Me encantaban lo tabacos tipo Churchill
o un buen Partagás 8-9-8,
gruesos y largos, con buena ceniza, buen cuerpo.
El Monte Cristo A es mí favorito».

A la mesa de los Braunstein se han sentado grandes luminarias de la música local e internacional. Tito Puente lo hizo en varias de sus visitas al país; Chucho Valdés es uno de los asiduos y Orlando Poleo —el famoso percusionista venezolano residenciado en París— se deleitó con un almuerzo navideño cuando vino a presentar uno de sus últimos discos e incluso invitó al banquete a toda la comitiva de franceses de su disquera que lo acompañaban. Las hallacas de ese célebre almuerzo fueron, como todos los años, obra de Odalys.
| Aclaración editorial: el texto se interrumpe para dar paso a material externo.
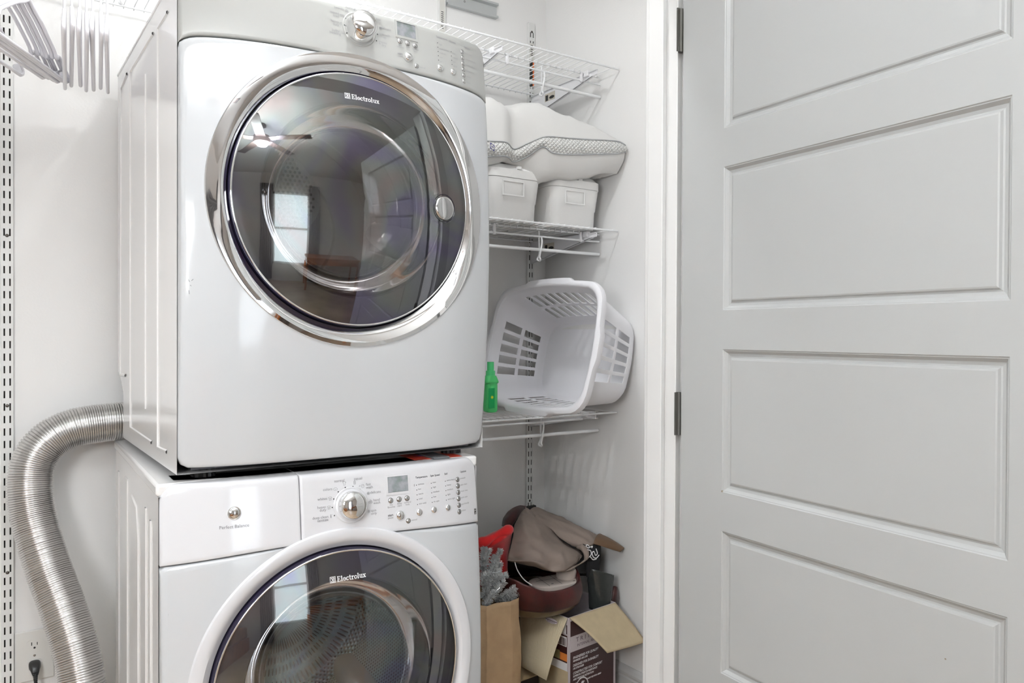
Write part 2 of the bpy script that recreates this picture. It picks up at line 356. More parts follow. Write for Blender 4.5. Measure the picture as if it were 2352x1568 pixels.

«Desde el mismo momento en que pisé suelo venezolano
me enamoré de la cocina criolla.
Me gustaron la hallaca, la arepa y el queso de mano.
También el queso madurado, el queso de año,
que me parece mejor, en algunos casos, que el parmesano.
Me encantó el asado negro, pero no muy dulce.

Y lo que más me gusta
es mezclar lo mejor de dos mundos,
que en el fondo es lo que soy yo
tras medio siglo en este bello país:
juntar un buen asado negro con un pepino encurtido rumano».